* [Written task] The material below holds a span beginning at the line with "The Blender Python script for this scene continues." and ending at the line with "obj('hook', bm, M['rack'], rk, smooth=True)". Quote that span exactly, both ends included, and only that span.

* [Available data]
☆ ☆ ☆ ☆ ☆

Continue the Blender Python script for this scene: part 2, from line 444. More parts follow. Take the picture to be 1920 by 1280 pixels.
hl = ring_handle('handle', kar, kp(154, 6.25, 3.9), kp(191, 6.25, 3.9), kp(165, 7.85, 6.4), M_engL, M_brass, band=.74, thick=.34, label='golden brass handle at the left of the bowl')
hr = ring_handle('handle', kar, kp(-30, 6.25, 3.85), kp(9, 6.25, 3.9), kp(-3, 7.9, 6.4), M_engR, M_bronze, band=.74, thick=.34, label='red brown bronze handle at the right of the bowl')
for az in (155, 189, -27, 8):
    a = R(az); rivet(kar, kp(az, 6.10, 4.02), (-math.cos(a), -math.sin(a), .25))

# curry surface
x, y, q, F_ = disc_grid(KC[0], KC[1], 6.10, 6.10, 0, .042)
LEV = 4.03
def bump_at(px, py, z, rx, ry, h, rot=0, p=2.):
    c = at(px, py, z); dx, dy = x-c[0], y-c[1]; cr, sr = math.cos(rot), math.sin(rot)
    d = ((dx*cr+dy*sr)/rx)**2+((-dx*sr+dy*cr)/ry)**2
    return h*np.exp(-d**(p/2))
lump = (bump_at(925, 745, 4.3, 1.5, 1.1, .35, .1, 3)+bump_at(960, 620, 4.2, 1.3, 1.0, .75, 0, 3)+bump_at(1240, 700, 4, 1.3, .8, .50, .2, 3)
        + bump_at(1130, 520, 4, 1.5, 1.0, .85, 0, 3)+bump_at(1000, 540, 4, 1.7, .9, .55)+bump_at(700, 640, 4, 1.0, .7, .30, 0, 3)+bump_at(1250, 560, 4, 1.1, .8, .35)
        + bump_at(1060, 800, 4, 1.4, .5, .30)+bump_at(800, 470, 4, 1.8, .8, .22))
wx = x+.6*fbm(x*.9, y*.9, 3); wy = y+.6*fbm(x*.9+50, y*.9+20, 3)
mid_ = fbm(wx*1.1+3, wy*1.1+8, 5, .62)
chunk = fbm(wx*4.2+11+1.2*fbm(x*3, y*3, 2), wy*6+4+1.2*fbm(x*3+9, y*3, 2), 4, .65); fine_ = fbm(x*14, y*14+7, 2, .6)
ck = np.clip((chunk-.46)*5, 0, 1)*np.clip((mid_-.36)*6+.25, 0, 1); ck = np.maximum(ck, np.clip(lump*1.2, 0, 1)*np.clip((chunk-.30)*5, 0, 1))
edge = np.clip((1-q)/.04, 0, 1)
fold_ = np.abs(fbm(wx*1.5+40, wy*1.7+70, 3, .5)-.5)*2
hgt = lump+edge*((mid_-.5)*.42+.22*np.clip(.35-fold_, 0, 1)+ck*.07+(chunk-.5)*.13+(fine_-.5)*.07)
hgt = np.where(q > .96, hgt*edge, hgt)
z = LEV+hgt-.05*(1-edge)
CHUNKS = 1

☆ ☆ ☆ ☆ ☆

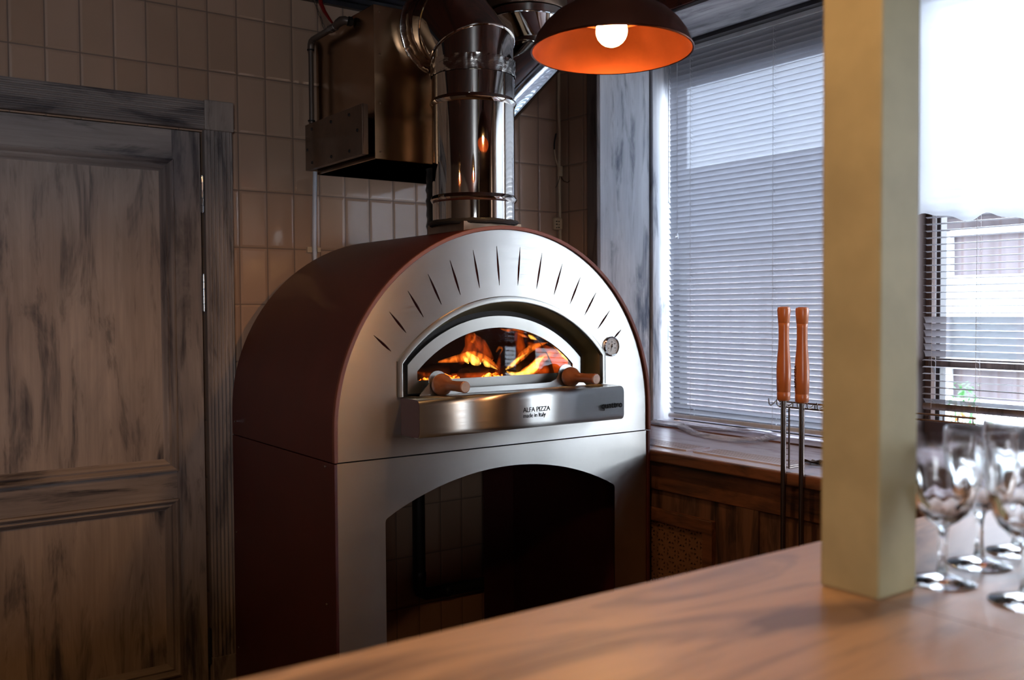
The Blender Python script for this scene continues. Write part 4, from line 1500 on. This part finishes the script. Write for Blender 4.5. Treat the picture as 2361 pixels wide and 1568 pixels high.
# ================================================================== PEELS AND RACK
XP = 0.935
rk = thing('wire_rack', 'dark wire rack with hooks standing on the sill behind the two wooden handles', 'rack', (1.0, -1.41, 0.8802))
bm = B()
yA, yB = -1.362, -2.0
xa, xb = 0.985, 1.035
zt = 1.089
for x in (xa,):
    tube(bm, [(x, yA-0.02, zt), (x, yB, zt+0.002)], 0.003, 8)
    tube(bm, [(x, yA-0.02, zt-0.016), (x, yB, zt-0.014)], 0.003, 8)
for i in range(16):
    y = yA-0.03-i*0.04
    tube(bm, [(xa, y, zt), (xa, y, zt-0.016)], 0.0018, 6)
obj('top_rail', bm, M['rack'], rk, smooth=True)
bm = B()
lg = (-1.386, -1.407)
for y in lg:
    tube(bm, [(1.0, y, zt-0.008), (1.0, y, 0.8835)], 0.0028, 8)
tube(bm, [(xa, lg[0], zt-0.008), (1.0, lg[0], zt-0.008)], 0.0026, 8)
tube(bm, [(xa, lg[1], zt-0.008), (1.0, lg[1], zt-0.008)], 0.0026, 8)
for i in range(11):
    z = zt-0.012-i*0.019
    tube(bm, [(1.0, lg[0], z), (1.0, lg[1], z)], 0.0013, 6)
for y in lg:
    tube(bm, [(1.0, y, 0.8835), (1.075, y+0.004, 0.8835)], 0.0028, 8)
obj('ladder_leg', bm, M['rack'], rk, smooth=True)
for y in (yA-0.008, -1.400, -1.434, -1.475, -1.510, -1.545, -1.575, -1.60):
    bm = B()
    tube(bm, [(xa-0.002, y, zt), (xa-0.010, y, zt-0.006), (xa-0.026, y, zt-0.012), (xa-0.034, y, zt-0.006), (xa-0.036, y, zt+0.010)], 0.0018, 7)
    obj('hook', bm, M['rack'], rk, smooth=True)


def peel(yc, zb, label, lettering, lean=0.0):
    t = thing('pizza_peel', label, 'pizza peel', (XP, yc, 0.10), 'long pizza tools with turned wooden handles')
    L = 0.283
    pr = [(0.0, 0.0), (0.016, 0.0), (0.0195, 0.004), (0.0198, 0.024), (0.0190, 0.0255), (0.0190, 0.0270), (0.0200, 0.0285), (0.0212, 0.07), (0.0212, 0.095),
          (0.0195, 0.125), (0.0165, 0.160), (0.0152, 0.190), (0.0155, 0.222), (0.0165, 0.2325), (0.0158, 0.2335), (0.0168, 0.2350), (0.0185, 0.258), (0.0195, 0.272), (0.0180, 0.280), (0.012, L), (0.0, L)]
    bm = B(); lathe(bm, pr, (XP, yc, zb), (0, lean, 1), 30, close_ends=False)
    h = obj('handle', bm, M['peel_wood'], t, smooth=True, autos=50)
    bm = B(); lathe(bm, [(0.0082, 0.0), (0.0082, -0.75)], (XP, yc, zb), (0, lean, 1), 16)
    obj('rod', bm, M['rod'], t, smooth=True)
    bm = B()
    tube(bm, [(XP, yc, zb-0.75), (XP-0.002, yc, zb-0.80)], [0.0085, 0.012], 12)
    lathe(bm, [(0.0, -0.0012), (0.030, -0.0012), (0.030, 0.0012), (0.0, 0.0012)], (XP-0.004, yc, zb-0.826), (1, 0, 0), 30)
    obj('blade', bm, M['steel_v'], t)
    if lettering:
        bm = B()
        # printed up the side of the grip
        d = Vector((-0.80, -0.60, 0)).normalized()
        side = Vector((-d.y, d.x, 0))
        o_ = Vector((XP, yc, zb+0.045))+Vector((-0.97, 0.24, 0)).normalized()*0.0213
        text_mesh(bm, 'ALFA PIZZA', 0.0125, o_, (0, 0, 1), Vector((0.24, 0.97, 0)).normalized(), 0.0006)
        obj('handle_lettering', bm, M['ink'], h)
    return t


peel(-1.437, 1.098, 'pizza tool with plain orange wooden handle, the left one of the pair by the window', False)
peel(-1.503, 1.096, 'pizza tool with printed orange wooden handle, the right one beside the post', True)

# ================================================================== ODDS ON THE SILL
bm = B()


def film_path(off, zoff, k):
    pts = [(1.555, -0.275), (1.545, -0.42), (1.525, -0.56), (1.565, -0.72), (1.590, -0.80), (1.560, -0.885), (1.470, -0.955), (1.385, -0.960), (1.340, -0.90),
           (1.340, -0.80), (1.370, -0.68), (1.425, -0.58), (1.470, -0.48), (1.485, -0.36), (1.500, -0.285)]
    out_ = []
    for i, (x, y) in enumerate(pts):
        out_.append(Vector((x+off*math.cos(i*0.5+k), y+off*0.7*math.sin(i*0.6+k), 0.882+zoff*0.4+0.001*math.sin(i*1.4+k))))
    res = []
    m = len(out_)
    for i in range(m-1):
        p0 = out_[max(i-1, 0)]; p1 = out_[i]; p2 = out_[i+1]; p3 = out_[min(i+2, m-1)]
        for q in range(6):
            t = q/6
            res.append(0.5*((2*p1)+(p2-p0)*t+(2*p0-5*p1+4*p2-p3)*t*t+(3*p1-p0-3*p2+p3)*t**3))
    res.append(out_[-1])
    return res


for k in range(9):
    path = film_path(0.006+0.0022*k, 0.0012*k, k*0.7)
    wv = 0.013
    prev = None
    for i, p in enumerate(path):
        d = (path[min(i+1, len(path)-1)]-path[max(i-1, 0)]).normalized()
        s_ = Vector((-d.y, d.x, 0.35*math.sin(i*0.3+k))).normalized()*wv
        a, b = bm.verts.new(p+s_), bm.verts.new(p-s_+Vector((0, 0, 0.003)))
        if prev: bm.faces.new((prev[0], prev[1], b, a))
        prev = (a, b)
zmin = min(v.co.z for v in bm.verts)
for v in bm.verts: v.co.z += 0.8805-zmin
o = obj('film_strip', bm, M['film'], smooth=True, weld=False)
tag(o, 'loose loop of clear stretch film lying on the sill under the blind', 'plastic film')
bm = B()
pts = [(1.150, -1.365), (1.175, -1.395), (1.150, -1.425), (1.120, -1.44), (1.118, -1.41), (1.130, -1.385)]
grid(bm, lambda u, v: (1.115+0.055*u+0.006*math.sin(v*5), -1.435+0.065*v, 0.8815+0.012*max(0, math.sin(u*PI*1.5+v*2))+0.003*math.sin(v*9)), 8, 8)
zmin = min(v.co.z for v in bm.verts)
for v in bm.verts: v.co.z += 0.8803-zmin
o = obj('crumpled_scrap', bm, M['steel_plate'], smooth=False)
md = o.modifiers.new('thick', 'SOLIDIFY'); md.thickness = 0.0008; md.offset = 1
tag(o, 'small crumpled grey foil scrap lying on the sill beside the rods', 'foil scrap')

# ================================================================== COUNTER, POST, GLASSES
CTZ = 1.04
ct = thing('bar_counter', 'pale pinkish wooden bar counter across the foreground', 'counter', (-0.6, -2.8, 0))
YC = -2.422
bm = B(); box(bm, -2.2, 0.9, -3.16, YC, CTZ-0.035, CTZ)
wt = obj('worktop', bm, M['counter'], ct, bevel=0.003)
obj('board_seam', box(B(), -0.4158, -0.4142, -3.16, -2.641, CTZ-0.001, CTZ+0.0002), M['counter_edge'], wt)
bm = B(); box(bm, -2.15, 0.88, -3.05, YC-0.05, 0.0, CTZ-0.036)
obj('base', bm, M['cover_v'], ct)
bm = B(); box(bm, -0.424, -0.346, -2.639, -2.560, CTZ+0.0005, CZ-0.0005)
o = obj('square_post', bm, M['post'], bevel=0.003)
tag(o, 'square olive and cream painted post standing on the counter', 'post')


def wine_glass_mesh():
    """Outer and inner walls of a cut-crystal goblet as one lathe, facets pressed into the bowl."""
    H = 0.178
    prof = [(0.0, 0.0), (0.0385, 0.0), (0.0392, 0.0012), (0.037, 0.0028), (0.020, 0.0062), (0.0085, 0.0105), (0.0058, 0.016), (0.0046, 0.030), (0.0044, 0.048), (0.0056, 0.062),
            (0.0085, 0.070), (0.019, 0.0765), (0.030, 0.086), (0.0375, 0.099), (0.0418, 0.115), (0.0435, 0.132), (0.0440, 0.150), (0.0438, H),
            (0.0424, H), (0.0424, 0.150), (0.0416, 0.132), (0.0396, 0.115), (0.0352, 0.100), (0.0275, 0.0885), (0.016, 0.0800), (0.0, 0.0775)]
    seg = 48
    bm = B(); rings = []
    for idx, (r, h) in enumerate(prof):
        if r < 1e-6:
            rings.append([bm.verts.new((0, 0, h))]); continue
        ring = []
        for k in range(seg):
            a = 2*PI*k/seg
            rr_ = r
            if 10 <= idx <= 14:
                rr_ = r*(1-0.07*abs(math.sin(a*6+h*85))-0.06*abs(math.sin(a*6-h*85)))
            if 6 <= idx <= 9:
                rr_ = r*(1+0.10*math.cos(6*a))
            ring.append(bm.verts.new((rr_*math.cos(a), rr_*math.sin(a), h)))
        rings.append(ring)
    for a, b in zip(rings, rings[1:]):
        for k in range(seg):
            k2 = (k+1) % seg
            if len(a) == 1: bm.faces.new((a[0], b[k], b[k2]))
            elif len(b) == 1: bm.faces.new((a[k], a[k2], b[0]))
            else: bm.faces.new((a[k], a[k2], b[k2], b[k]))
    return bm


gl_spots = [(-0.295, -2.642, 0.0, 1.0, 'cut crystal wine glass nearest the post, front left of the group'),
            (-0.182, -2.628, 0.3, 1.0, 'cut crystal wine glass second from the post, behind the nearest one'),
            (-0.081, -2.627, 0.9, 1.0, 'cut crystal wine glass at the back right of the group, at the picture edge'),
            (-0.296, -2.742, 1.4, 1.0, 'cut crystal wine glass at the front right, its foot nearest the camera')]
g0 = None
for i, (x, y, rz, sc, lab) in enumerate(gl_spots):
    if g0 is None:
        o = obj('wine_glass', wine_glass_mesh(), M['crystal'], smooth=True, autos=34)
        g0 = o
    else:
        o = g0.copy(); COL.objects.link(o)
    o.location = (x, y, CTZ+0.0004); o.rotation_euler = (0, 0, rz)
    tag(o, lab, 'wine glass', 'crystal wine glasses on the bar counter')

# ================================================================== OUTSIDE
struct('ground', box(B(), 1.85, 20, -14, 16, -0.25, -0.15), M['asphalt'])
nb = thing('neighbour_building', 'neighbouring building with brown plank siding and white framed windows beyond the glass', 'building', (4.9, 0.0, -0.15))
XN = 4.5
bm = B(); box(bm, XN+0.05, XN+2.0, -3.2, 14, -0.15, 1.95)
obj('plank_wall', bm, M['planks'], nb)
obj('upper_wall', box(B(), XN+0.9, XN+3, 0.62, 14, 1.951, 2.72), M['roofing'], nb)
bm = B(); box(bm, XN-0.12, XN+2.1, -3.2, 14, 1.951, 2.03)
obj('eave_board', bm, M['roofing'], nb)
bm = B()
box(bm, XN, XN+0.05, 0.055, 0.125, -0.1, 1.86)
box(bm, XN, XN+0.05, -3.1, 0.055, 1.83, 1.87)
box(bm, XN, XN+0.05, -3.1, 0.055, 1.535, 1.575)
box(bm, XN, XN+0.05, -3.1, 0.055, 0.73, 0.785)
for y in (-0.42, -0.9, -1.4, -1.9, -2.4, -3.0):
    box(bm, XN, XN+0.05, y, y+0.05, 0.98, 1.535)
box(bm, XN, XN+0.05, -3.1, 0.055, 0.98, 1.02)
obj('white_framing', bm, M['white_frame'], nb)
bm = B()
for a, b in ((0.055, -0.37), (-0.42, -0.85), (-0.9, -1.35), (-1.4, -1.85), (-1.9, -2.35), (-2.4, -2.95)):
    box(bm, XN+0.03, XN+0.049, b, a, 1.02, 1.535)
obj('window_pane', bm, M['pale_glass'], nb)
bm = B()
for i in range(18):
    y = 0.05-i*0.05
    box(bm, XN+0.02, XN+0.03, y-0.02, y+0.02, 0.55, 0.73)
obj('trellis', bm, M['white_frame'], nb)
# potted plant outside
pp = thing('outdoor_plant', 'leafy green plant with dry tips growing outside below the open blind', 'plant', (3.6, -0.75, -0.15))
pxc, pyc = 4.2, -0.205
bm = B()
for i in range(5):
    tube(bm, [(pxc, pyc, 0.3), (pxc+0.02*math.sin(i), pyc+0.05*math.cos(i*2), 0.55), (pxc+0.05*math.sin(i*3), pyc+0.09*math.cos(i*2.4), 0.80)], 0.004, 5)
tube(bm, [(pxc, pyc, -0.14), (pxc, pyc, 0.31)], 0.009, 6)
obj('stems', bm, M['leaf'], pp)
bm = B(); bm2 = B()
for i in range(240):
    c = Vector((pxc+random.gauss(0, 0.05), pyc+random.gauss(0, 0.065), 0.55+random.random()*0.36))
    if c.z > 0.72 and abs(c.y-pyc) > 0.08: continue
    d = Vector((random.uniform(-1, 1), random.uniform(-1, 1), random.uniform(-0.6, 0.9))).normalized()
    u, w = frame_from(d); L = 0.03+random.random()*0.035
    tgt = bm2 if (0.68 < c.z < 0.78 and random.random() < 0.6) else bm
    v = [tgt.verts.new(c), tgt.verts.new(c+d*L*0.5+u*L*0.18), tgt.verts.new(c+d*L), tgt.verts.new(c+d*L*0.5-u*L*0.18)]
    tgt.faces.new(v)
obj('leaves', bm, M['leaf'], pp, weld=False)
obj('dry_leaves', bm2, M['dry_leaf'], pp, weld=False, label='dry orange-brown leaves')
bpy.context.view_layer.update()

☆ ☆ ☆ ☆ ☆

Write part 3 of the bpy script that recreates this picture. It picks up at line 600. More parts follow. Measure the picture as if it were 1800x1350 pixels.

☆ ☆ ☆ ☆ ☆

* [Task output]
The Blender Python script for this scene continues. Write part 4, from line 1500 on. This part finishes the script. Write for Blender 4.5. Treat the picture as 2361 pixels wide and 1568 pixels high.
# ================================================================== PEELS AND RACK
XP = 0.935
rk = thing('wire_rack', 'dark wire rack with hooks standing on the sill behind the two wooden handles', 'rack', (1.0, -1.41, 0.8802))
bm = B()
yA, yB = -1.362, -2.0
xa, xb = 0.985, 1.035
zt = 1.089
for x in (xa,):
    tube(bm, [(x, yA-0.02, zt), (x, yB, zt+0.002)], 0.003, 8)
    tube(bm, [(x, yA-0.02, zt-0.016), (x, yB, zt-0.014)], 0.003, 8)
for i in range(16):
    y = yA-0.03-i*0.04
    tube(bm, [(xa, y, zt), (xa, y, zt-0.016)], 0.0018, 6)
obj('top_rail', bm, M['rack'], rk, smooth=True)
bm = B()
lg = (-1.386, -1.407)
for y in lg:
    tube(bm, [(1.0, y, zt-0.008), (1.0, y, 0.8835)], 0.0028, 8)
tube(bm, [(xa, lg[0], zt-0.008), (1.0, lg[0], zt-0.008)], 0.0026, 8)
tube(bm, [(xa, lg[1], zt-0.008), (1.0, lg[1], zt-0.008)], 0.0026, 8)
for i in range(11):
    z = zt-0.012-i*0.019
    tube(bm, [(1.0, lg[0], z), (1.0, lg[1], z)], 0.0013, 6)
for y in lg:
    tube(bm, [(1.0, y, 0.8835), (1.075, y+0.004, 0.8835)], 0.0028, 8)
obj('ladder_leg', bm, M['rack'], rk, smooth=True)
for y in (yA-0.008, -1.400, -1.434, -1.475, -1.510, -1.545, -1.575, -1.60):
    bm = B()
    tube(bm, [(xa-0.002, y, zt), (xa-0.010, y, zt-0.006), (xa-0.026, y, zt-0.012), (xa-0.034, y, zt-0.006), (xa-0.036, y, zt+0.010)], 0.0018, 7)
    obj('hook', bm, M['rack'], rk, smooth=True)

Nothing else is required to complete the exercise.